Two General College students working on a house frame.

Shaquite Battles (foreground) and Juanita Felder (background) on site at Heritage Park housing development in north Minneapolis. The new development is on the former site of the Depression-era Sumner Field Homes.

Building the future

By Judith Fox

March 10, 2006

Two University of Minnesota General College professors recently integrated the seemingly disparate subjects of math and writing in a learning community, a progressive educational model that will be a signature feature in General College's successor department in the College of Education and Human Development. Learning communities engage students by linking courses, providing students with integrated learning opportunities and increased interaction with their instructors and peers. Last fall, 18 first-year students took part in a learning community taught by Irene Duranczyk, assistant professor of mathematics, and Amy Lee, associate professor of writing, who linked their courses with a Habitat for Humanity service project. Students in this learning community explored how Hurricane Katrina's devastation redefined housing and housing issues in New Orleans. They gathered and analyzed demographic data on New Orleans and used algebraic expressions and concepts to develop statistics such as residents' race, ethnicity, income, and size of household. With their newly developed mathematical thinking, students gained a broader understanding of the unfolding stories about housing for New Orleans residents in Katrina's aftermath. The students then had an opportunity to put their newfound knowledge into practice. Along with professors Duranczyk and Lee, the students participated in a Habitat for Humanity build taking place in the Heritage Park housing development in north Minneapolis. They learned how to frame and raise internal walls and finish external framing. They used algebraic formulas in order to measure, determine angles and lines, and to proof their work. "In many cases," says Duranczyk, "hours of work turned out to be merely a 'first draft,' once students discovered they'd performed a calculation wrong. If they were off by even as little as 1/16 of an inch, an entire wall needed to come down."

Name change

Effective July 1, 2006, a new Department of Postsecondary Teaching and Learning will be established in the College of Education and Human Development (CEHD). This department results from the collegiate redesign and integration of General College with a new CEHD approved by the U's Board of Regents in June 2005. The new department will continue and extend the core teaching and research interests of faculty from the former General College.

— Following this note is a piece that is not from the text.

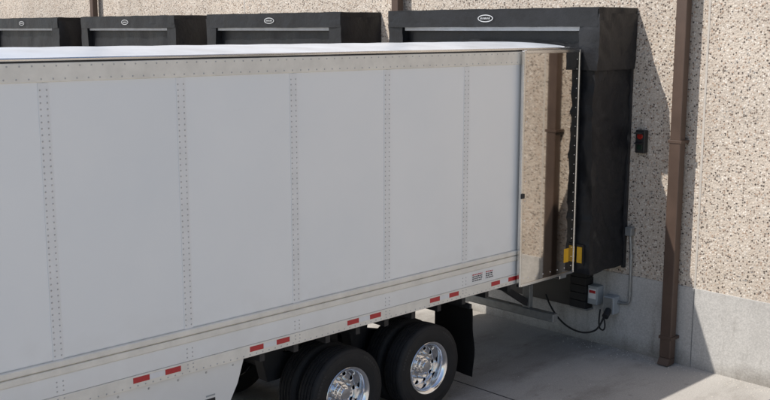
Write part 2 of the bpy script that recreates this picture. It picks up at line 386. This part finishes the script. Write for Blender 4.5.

Both Duranczyk and Lee employed a process-based approach to learning in their courses. This approach values and makes plain the process by which learning occurs. Students come to realize that knowledge is developed over time and through stages of brainstorming, drafting, critiquing, self-reflection, revision, and assessment. For Lee, the process-based approach, which helps students learn how to learn, is critical. "It's an approach that can yield success in all disciplines, and at all levels of education," she says. The learning community offered all participants--both students and professors--a powerful experience of community building. "As teachers, we don't often get the chance to observe our students working, participating, and simply being outside of our classrooms," Lee says. "And our students don't often get the chance to see their teachers as learners. At our Habitat build, we were on an equal footing-learners, one and all."